What is required - Look through the listing below for the line containing "Model this scene". Copy it and each line after it up to and including the line containing "return np.array([(px - 864)", exactly, leaving out pictures.

===

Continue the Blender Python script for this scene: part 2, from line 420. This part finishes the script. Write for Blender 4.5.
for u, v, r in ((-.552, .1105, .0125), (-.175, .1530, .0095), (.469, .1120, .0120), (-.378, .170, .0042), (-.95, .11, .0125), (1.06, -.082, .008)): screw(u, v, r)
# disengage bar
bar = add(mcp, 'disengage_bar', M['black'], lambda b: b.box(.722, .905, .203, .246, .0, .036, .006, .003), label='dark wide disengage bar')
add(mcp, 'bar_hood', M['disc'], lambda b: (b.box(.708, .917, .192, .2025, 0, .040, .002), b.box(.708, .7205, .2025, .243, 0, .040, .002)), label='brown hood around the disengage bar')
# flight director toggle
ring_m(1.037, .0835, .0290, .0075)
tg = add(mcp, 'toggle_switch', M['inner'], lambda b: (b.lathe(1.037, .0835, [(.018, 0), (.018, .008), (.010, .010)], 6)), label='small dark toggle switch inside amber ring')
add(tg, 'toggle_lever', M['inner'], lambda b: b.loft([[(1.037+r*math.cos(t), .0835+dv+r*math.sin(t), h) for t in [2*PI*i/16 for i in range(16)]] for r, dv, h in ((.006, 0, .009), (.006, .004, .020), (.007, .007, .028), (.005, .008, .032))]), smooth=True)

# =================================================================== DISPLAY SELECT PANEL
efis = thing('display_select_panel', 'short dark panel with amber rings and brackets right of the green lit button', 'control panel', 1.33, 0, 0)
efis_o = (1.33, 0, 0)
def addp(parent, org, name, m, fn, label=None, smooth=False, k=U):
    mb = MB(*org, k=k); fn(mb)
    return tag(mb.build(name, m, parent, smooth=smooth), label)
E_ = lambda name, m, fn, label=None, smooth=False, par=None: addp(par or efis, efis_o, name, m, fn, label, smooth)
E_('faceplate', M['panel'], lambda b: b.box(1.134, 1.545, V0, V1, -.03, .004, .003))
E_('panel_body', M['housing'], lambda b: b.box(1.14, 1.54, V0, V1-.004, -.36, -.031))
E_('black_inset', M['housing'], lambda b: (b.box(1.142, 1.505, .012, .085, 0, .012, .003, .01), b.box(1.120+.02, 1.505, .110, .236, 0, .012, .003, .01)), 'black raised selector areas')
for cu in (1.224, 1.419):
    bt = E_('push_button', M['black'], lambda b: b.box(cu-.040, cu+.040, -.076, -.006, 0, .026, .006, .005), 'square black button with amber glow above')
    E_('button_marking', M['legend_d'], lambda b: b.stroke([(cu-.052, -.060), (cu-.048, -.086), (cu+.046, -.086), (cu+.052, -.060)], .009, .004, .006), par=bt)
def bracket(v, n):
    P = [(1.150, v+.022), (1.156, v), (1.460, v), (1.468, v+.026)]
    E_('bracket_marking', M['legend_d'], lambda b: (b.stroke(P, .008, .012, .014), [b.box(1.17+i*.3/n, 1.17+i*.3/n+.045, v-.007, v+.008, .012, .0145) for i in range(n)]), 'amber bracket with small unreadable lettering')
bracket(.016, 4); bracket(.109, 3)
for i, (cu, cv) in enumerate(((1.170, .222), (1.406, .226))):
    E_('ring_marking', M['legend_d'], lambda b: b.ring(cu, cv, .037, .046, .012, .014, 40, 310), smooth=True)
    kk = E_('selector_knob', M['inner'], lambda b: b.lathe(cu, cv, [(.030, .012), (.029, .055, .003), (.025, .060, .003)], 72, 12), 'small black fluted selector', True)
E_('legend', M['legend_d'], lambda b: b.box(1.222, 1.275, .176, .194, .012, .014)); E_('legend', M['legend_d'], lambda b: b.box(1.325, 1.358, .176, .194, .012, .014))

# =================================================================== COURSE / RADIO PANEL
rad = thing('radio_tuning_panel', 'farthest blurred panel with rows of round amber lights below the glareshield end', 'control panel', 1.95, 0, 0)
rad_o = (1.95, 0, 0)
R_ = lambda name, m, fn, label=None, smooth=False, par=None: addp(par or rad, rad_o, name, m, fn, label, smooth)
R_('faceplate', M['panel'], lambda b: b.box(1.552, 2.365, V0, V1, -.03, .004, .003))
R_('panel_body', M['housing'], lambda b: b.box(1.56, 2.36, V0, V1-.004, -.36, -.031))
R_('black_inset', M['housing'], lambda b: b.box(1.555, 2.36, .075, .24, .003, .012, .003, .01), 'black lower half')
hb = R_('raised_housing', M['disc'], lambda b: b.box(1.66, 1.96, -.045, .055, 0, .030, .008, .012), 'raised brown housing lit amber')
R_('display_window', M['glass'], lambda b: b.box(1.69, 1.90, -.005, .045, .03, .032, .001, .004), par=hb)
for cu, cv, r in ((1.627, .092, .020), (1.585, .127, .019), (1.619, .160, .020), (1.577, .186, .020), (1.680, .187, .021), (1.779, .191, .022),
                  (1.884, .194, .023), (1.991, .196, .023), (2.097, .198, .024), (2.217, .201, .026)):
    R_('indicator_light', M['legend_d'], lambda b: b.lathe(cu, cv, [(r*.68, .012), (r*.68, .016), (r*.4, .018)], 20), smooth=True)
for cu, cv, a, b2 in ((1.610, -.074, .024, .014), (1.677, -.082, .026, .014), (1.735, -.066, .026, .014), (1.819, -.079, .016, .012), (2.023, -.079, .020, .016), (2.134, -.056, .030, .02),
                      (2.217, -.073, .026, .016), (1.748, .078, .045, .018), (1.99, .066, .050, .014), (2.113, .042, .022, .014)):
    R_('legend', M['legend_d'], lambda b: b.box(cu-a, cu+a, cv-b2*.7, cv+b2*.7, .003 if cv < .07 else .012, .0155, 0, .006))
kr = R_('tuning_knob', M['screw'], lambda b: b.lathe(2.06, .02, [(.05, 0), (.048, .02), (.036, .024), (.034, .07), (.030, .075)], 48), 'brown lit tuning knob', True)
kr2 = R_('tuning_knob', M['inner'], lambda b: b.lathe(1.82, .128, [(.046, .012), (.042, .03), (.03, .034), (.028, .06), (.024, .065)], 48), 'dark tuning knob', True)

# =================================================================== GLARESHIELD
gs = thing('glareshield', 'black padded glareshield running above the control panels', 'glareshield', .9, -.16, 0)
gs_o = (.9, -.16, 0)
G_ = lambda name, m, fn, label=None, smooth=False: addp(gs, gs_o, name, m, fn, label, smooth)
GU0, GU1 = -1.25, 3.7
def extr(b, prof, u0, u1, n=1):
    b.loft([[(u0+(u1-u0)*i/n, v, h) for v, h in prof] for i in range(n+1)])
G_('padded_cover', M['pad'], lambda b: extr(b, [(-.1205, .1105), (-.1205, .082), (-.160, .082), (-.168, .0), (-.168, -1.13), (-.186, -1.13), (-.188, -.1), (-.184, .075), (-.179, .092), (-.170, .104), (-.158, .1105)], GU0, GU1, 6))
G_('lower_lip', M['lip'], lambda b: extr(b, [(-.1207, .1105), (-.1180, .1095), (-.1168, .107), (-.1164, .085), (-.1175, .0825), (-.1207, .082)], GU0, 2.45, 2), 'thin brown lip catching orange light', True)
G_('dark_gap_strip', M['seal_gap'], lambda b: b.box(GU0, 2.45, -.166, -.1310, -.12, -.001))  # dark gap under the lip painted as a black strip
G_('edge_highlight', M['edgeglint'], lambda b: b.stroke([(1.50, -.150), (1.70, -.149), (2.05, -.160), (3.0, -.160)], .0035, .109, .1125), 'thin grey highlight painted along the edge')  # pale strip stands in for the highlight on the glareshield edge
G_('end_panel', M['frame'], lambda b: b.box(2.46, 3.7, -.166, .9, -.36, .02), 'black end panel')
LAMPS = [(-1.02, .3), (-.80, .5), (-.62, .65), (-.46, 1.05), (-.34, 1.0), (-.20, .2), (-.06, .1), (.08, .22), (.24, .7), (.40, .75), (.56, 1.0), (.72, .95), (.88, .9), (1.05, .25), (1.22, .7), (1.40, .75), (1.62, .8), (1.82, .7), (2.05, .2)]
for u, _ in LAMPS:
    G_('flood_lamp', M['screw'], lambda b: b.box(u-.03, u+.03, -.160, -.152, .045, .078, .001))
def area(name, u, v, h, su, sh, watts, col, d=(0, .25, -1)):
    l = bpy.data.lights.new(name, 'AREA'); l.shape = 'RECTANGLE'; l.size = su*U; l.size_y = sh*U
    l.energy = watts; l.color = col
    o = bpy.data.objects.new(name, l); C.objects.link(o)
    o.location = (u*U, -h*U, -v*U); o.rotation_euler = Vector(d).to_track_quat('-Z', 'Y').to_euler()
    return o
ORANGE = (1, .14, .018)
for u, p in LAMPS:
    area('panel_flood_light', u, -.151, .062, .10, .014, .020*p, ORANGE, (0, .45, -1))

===

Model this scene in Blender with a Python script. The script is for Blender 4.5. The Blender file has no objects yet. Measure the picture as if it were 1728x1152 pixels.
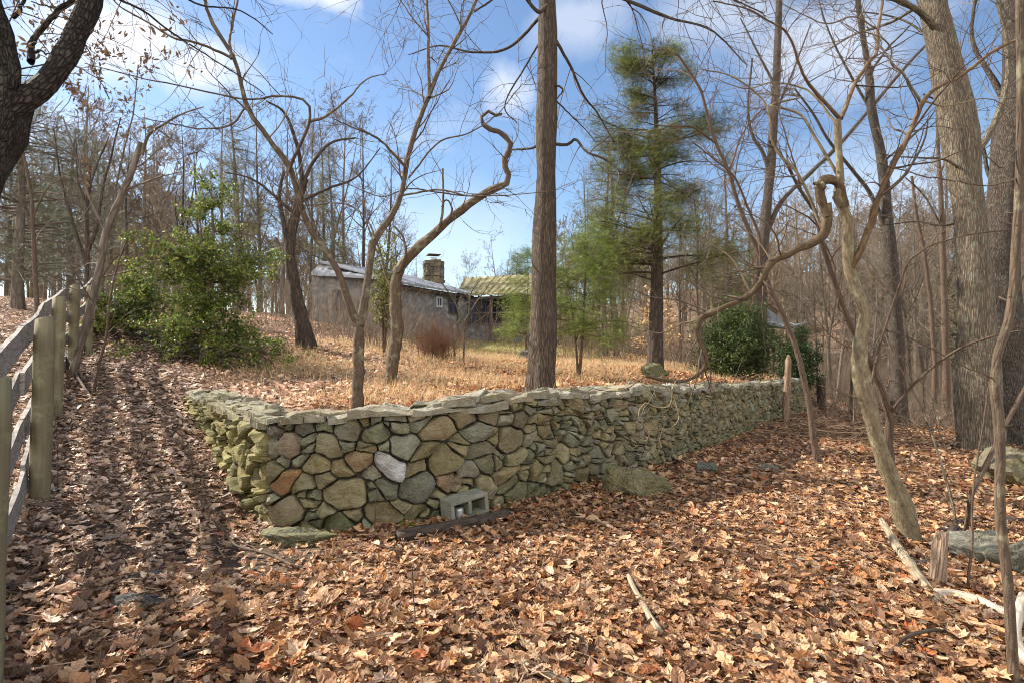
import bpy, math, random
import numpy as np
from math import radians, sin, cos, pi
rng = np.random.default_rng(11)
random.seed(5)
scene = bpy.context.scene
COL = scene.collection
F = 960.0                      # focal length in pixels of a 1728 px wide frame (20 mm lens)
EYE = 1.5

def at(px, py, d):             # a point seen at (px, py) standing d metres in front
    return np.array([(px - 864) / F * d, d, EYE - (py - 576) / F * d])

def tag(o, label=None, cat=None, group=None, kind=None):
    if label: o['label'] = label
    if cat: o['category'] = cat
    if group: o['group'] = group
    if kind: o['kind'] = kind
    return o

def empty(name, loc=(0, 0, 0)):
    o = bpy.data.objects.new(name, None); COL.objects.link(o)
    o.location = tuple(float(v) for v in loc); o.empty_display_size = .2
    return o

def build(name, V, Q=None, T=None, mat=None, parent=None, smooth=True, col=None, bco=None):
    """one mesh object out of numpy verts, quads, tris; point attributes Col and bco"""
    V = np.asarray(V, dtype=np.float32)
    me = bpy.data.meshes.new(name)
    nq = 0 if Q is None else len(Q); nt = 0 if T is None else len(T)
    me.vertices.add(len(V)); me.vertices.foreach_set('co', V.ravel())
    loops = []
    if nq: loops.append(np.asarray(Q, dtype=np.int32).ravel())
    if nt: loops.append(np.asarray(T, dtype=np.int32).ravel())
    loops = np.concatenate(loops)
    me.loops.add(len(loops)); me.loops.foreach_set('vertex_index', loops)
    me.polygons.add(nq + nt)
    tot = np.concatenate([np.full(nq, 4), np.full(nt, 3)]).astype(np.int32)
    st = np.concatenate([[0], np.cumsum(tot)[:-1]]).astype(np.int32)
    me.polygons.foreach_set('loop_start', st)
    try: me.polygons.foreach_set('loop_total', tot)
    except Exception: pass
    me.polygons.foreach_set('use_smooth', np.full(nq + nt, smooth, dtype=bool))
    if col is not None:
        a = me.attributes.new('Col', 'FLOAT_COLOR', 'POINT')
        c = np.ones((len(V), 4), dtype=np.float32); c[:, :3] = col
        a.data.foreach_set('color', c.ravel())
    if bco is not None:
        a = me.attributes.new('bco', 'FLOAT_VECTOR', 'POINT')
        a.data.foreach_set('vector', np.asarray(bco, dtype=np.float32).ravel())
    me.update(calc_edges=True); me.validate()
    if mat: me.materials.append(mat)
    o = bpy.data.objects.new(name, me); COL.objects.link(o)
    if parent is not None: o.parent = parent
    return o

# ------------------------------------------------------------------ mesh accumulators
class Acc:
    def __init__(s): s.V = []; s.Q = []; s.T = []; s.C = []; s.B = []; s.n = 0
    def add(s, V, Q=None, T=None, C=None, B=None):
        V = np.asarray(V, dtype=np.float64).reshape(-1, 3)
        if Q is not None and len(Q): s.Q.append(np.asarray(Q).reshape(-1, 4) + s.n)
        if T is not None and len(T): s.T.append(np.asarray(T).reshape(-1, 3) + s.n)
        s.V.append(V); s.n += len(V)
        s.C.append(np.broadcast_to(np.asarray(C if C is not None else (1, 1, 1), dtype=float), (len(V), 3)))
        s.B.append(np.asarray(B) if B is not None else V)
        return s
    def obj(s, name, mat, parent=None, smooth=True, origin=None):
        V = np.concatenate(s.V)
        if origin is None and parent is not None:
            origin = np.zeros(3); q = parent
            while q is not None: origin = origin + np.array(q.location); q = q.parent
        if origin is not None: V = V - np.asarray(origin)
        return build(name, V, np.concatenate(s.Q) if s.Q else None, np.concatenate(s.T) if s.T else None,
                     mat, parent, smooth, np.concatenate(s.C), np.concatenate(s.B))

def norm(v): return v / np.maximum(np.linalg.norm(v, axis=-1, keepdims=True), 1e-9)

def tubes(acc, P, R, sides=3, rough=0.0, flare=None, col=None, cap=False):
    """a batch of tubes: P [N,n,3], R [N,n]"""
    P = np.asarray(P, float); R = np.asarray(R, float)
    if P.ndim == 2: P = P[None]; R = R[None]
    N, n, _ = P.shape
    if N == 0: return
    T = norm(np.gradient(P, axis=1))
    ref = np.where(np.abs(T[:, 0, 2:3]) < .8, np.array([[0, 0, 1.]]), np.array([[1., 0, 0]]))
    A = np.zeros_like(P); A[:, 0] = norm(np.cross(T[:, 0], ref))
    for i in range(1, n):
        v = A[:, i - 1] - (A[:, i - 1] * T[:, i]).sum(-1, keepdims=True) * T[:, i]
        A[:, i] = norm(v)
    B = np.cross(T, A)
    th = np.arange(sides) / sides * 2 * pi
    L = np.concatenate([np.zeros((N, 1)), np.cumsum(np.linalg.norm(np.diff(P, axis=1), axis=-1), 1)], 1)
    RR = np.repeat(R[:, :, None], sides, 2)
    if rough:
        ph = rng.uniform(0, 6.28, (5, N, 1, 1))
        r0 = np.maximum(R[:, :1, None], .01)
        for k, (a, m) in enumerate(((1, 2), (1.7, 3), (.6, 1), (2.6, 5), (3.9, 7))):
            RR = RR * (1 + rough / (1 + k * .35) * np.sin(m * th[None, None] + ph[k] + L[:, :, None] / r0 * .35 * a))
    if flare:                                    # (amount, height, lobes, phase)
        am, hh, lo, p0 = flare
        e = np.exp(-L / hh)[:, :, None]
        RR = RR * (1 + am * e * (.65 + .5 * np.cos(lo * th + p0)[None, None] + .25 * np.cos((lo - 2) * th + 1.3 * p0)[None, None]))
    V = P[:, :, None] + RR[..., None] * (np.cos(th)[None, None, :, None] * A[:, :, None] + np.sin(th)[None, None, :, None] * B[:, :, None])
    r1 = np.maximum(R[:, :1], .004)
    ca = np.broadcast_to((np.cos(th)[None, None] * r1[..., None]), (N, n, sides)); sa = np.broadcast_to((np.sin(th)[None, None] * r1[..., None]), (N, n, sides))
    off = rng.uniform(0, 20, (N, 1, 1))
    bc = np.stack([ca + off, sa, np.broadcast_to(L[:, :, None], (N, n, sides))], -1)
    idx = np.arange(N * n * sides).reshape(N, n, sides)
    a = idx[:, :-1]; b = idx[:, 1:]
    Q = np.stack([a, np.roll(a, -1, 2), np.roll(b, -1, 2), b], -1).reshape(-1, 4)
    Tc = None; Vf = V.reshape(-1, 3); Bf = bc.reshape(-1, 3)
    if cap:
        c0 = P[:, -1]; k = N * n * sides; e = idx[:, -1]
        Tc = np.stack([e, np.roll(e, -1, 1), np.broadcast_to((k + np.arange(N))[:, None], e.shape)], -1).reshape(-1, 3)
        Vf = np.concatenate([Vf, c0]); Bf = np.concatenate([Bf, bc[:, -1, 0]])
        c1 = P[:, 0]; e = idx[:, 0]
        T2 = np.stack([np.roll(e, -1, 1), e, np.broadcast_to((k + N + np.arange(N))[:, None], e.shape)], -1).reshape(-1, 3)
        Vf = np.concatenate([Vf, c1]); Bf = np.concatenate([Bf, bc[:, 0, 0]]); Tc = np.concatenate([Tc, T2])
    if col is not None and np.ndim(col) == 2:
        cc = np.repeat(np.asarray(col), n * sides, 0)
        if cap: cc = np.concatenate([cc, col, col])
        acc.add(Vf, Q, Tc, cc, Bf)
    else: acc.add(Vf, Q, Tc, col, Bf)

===

Task solution -
Model this scene in Blender with a Python script. The script is for Blender 4.5. The Blender file has no objects yet. Measure the picture as if it were 1728x1152 pixels.
import bpy, math, random
import numpy as np
from math import radians, sin, cos, pi
rng = np.random.default_rng(11)
random.seed(5)
scene = bpy.context.scene
COL = scene.collection
F = 960.0                      # focal length in pixels of a 1728 px wide frame (20 mm lens)
EYE = 1.5

def at(px, py, d):             # a point seen at (px, py) standing d metres in front
    return np.array([(px - 864) / F * d, d, EYE - (py - 576) / F * d])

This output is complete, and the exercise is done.